=== Problem to work on ===
Leave out any picture and return the remaining listing below exactly as given.

* * * * * * * * *

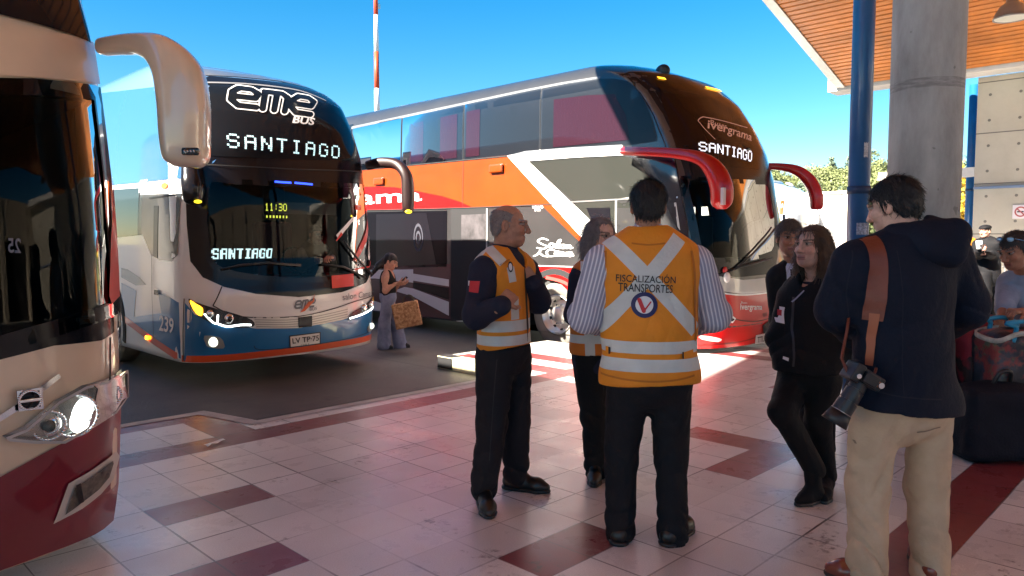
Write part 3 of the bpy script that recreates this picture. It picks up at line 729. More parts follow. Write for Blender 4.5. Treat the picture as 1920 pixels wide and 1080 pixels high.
# red quarter trim and stickers on the right of the windscreen
E.F('red_trim', [(690, 345), (696, 372), (694, 405), (683, 437), (672, 462), (660, 490), (668, 487), (685, 452), (700, 428), (707, 400), (705, 365), (697, 346)], mat('red trim', (.6, .012, .01), .35, coat=.6), 5, h=.06)
E.F('red_trim', [(620, 517), (661, 513), (662, 536), (621, 541)], mat('red trim', (.6, .012, .01), .35), 5)
E.FL('red_trim', [(662, 505), (690, 500), (706, 488)], .02, mat('red trim', (.6, .012, .01), .35), 6)
E.FT('zero_decal', marching(lambda x, y: np.minimum(np.abs(np.hypot((x-.5)*1.1, (y-.5)*1.0)-.40)-.07, np.maximum(np.abs(x-.5+.45*(y-.5))-.07, np.hypot(x-.5, y-.5)-.36)), (0, 0), (1, 1), .06), [(690, 440), (701, 440), (698, 489), (685, 489)], M_WTXT, 6)
E.FT('script_decal', text_bm('dg', shear=.3), [(664, 492), (681, 484), (681, 497), (666, 506)], M_WTXT, 7)
E.F('sticker', [(628, 441), (660, 405), (662, 411), (632, 448)], M_WTXT, 6); E.F('sticker', [(627, 452), (637, 435), (640, 440), (629, 452)], mat('red trim', (.6, .012, .01), .35), 7)
E.F('sticker', [(664, 384), (675, 385), (675, 394), (664, 393)], mat('red trim', (.6, .012, .01), .35), 5)
# lower front: white panel with seams, logo, lettering
dg = mat('grey lettering', (.16, .17, .19), .5)
E.FT('logo_lettering', shear_unit(marching(lambda x, y: eme(x, y, .10), (-.2, -.2), (3.3, 1.2), .05), .3), [(549, 563), (594, 558), (592, 576), (550, 581)], dg, 2)
E.F('logo_flash', [(589, 551), (585, 564), (577, 566), (562, 586), (571, 583), (583, 570), (588, 565)], mat('logo orange', (.65, .12, .03), .5), 3, h=.3)
E.FT('logo_lettering', text_bm('BUS', shear=.2), [(579, 577), (594, 575), (594, 581), (580, 583)], dg, 2)
E.FT('class_lettering', text_bm('salon Cama'), [(641, 551), (694, 544), (693, 555), (642, 563)], mat('grey lettering', (.16, .17, .19), .5), 2)
E.FL('panel_seam', [(416, 537), (408, 556), (399, 573)], .012, M_SEAM, 2, sm=3); E.FL('panel_seam', [(692, 526), (697, 545), (698, 556)], .012, M_SEAM, 2, sm=3)
E.FL('panel_seam', [(399, 573), (430, 588), (470, 595), (560, 593), (620, 580), (665, 565), (698, 553)], .012, M_SEAM, 2, sm=3)
gr_ = E.F('grille', [(474, 595), (560, 594), (652, 575), (649, 597), (560, 615), (480, 616)], mat('satin silver', (.6, .58, .55), .35, .3), 2)
for k in range(1, 5): E.FL('grille_slat', [(476+k, 595+k*4.3), (560, 594+k*4.3), (651, 575+k*4.6)], .008, mat('slat gap', (.25, .24, .22), .5), 3, gr_, sm=4)
E.F('sensor_panel', [(558, 595), (584, 592), (584, 612), (559, 614)], B_BLACK, 4)
# blue bumper and orange lip
E.F('bumper', [(347, 568), (365, 590), (420, 607), (478, 616), (560, 615), (640, 600), (690, 583), (709, 570), (710, 600), (703, 632), (560, 658), (420, 675), (345, 677)], B_BLUE, 1)
E.FL('bumper_lip', [(341, 672), (420, 671), (500, 663), (560, 656), (640, 644), (704, 630)], .075, B_ORED, 2, sm=4)
E.FL('bumper_crease', [(476, 648), (485, 655), (540, 652), (640, 637), (690, 622), (700, 610)], .012, mat('deep blue', (.004, .04, .10), .4), 3, sm=4)
pl = E.F('number_plate', [(543, 631), (598, 624), (598, 643), (544, 650)], mat('plate white', (.72, .71, .68), .4), 4)
E.lay('plate_frame', ring_bm(E.front([(541, 629), (600, 622), (600, 645), (542, 652)]), .018), 'y', .014, M_DARK, pl)
E.FT('plate_lettering', text_bm('LV TP·75', bold=.015), [(546, 634), (596, 628), (596, 638), (547, 644)], M_DARK, 6, pl)
E.FT('plate_lettering', text_bm('CHILE'), [(562, 645), (578, 643), (578, 646), (562, 648)], M_DARK, 6, pl)
# headlamps
def headE(px):
    hb = E.F('headlamp', px, mat('lamp housing', (.05, .05, .055), .25, .4), 3, sm=3); return hb
h1 = headE([(354, 560), (366, 566), (400, 577), (440, 588), (472, 600), (474, 612), (440, 614), (400, 607), (370, 590), (358, 575)])
E.F('turn_signal', [(357, 563), (368, 570), (380, 578), (378, 592), (368, 587), (360, 574)], M_AMB, 5, h1, sm=2)
E.FL('running_light', [(383, 588), (396, 602), (406, 606), (408, 590)], .016, M_ON, 5, h1, sm=3); E.FL('running_light', [(406, 606), (425, 612), (450, 609), (470, 609)], .02, M_ON, 5, h1, sm=3)
lampball(E, 'reflector', 393, 588, .045, M_CHROME, parent=h1); lampball(E, 'reflector', 428, 597, .055, M_CHROME, parent=h1); lampball(E, 'lens', 428, 597, .03, M_GLOSSBLK, .04, parent=h1)
E.F('lamp_glass', [(382, 574), (440, 588), (472, 600), (474, 612), (440, 614), (400, 607), (382, 596)], G_LAMP, 9, h1, sm=3)
h2 = headE([(652, 598), (660, 585), (685, 570), (706, 553), (710, 560), (705, 578), (680, 590), (655, 600)])
E.F('turn_signal', [(699, 561), (705, 554), (707, 559), (702, 566)], M_AMB, 5, h2); E.FL('running_light', [(654, 597), (680, 588), (703, 575)], .02, M_ON, 5, h2, sm=3); lampball(E, 'reflector', 681, 577, .05, M_CHROME, parent=h2); lampball(E, 'reflector', 694, 570, .04, M_CHROME, parent=h2)
for q, c in (([(383, 629), (412, 632), (420, 645), (418, 653), (392, 651), (385, 643)], (399, 641)), ([(688, 612), (700, 601), (703, 604), (698, 616), (689, 622)], (695, 611))):
    fo_ = E.F('fog_lamp', q, mat('fog surround', (.35, .36, .36), .3, .6), 4, sm=2); lampball(E, 'bulb', c[0], c[1], .055 if c[0] < 500 else .04, mat('lit fog lamp', (.9, .9, .8), .3, emit=(.95, 1, .8), es=.35), parent=fo_)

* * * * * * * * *

=== Task answer ===
Write part 3 of the bpy script that recreates this picture. It picks up at line 729. More parts follow. Write for Blender 4.5. Treat the picture as 1920 pixels wide and 1080 pixels high.
# red quarter trim and stickers on the right of the windscreen
E.F('red_trim', [(690, 345), (696, 372), (694, 405), (683, 437), (672, 462), (660, 490), (668, 487), (685, 452), (700, 428), (707, 400), (705, 365), (697, 346)], mat('red trim', (.6, .012, .01), .35, coat=.6), 5, h=.06)
E.F('red_trim', [(620, 517), (661, 513), (662, 536), (621, 541)], mat('red trim', (.6, .012, .01), .35), 5)
E.FL('red_trim', [(662, 505), (690, 500), (706, 488)], .02, mat('red trim', (.6, .012, .01), .35), 6)
E.FT('zero_decal', marching(lambda x, y: np.minimum(np.abs(np.hypot((x-.5)*1.1, (y-.5)*1.0)-.40)-.07, np.maximum(np.abs(x-.5+.45*(y-.5))-.07, np.hypot(x-.5, y-.5)-.36)), (0, 0), (1, 1), .06), [(690, 440), (701, 440), (698, 489), (685, 489)], M_WTXT, 6)
E.FT('script_decal', text_bm('dg', shear=.3), [(664, 492), (681, 484), (681, 497), (666, 506)], M_WTXT, 7)
E.F('sticker', [(628, 441), (660, 405), (662, 411), (632, 448)], M_WTXT, 6); E.F('sticker', [(627, 452), (637, 435), (640, 440), (629, 452)], mat('red trim', (.6, .012, .01), .35), 7)
E.F('sticker', [(664, 384), (675, 385), (675, 394), (664, 393)], mat('red trim', (.6, .012, .01), .35), 5)
# lower front: white panel with seams, logo, lettering
dg = mat('grey lettering', (.16, .17, .19), .5)
E.FT('logo_lettering', shear_unit(marching(lambda x, y: eme(x, y, .10), (-.2, -.2), (3.3, 1.2), .05), .3), [(549, 563), (594, 558), (592, 576), (550, 581)], dg, 2)
E.F('logo_flash', [(589, 551), (585, 564), (577, 566), (562, 586), (571, 583), (583, 570), (588, 565)], mat('logo orange', (.65, .12, .03), .5), 3, h=.3)
E.FT('logo_lettering', text_bm('BUS', shear=.2), [(579, 577), (594, 575), (594, 581), (580, 583)], dg, 2)
E.FT('class_lettering', text_bm('salon Cama'), [(641, 551), (694, 544), (693, 555), (642, 563)], mat('grey lettering', (.16, .17, .19), .5), 2)
E.FL('panel_seam', [(416, 537), (408, 556), (399, 573)], .012, M_SEAM, 2, sm=3); E.FL('panel_seam', [(692, 526), (697, 545), (698, 556)], .012, M_SEAM, 2, sm=3)
E.FL('panel_seam', [(399, 573), (430, 588), (470, 595), (560, 593), (620, 580), (665, 565), (698, 553)], .012, M_SEAM, 2, sm=3)
gr_ = E.F('grille', [(474, 595), (560, 594), (652, 575), (649, 597), (560, 615), (480, 616)], mat('satin silver', (.6, .58, .55), .35, .3), 2)
for k in range(1, 5): E.FL('grille_slat', [(476+k, 595+k*4.3), (560, 594+k*4.3), (651, 575+k*4.6)], .008, mat('slat gap', (.25, .24, .22), .5), 3, gr_, sm=4)
E.F('sensor_panel', [(558, 595), (584, 592), (584, 612), (559, 614)], B_BLACK, 4)
# blue bumper and orange lip
E.F('bumper', [(347, 568), (365, 590), (420, 607), (478, 616), (560, 615), (640, 600), (690, 583), (709, 570), (710, 600), (703, 632), (560, 658), (420, 675), (345, 677)], B_BLUE, 1)
E.FL('bumper_lip', [(341, 672), (420, 671), (500, 663), (560, 656), (640, 644), (704, 630)], .075, B_ORED, 2, sm=4)
E.FL('bumper_crease', [(476, 648), (485, 655), (540, 652), (640, 637), (690, 622), (700, 610)], .012, mat('deep blue', (.004, .04, .10), .4), 3, sm=4)
pl = E.F('number_plate', [(543, 631), (598, 624), (598, 643), (544, 650)], mat('plate white', (.72, .71, .68), .4), 4)
E.lay('plate_frame', ring_bm(E.front([(541, 629), (600, 622), (600, 645), (542, 652)]), .018), 'y', .014, M_DARK, pl)
E.FT('plate_lettering', text_bm('LV TP·75', bold=.015), [(546, 634), (596, 628), (596, 638), (547, 644)], M_DARK, 6, pl)
E.FT('plate_lettering', text_bm('CHILE'), [(562, 645), (578, 643), (578, 646), (562, 648)], M_DARK, 6, pl)
# headlamps
def headE(px):
    hb = E.F('headlamp', px, mat('lamp housing', (.05, .05, .055), .25, .4), 3, sm=3); return hb
h1 = headE([(354, 560), (366, 566), (400, 577), (440, 588), (472, 600), (474, 612), (440, 614), (400, 607), (370, 590), (358, 575)])
E.F('turn_signal', [(357, 563), (368, 570), (380, 578), (378, 592), (368, 587), (360, 574)], M_AMB, 5, h1, sm=2)
E.FL('running_light', [(383, 588), (396, 602), (406, 606), (408, 590)], .016, M_ON, 5, h1, sm=3); E.FL('running_light', [(406, 606), (425, 612), (450, 609), (470, 609)], .02, M_ON, 5, h1, sm=3)
lampball(E, 'reflector', 393, 588, .045, M_CHROME, parent=h1); lampball(E, 'reflector', 428, 597, .055, M_CHROME, parent=h1); lampball(E, 'lens', 428, 597, .03, M_GLOSSBLK, .04, parent=h1)
E.F('lamp_glass', [(382, 574), (440, 588), (472, 600), (474, 612), (440, 614), (400, 607), (382, 596)], G_LAMP, 9, h1, sm=3)
h2 = headE([(652, 598), (660, 585), (685, 570), (706, 553), (710, 560), (705, 578), (680, 590), (655, 600)])
E.F('turn_signal', [(699, 561), (705, 554), (707, 559), (702, 566)], M_AMB, 5, h2); E.FL('running_light', [(654, 597), (680, 588), (703, 575)], .02, M_ON, 5, h2, sm=3); lampball(E, 'reflector', 681, 577, .05, M_CHROME, parent=h2); lampball(E, 'reflector', 694, 570, .04, M_CHROME, parent=h2)
for q, c in (([(383, 629), (412, 632), (420, 645), (418, 653), (392, 651), (385, 643)], (399, 641)), ([(688, 612), (700, 601), (703, 604), (698, 616), (689, 622)], (695, 611))):
    fo_ = E.F('fog_lamp', q, mat('fog surround', (.35, .36, .36), .3, .6), 4, sm=2); lampball(E, 'bulb', c[0], c[1], .055 if c[0] < 500 else .04, mat('lit fog lamp', (.9, .9, .8), .3, emit=(.95, 1, .8), es=.35), parent=fo_)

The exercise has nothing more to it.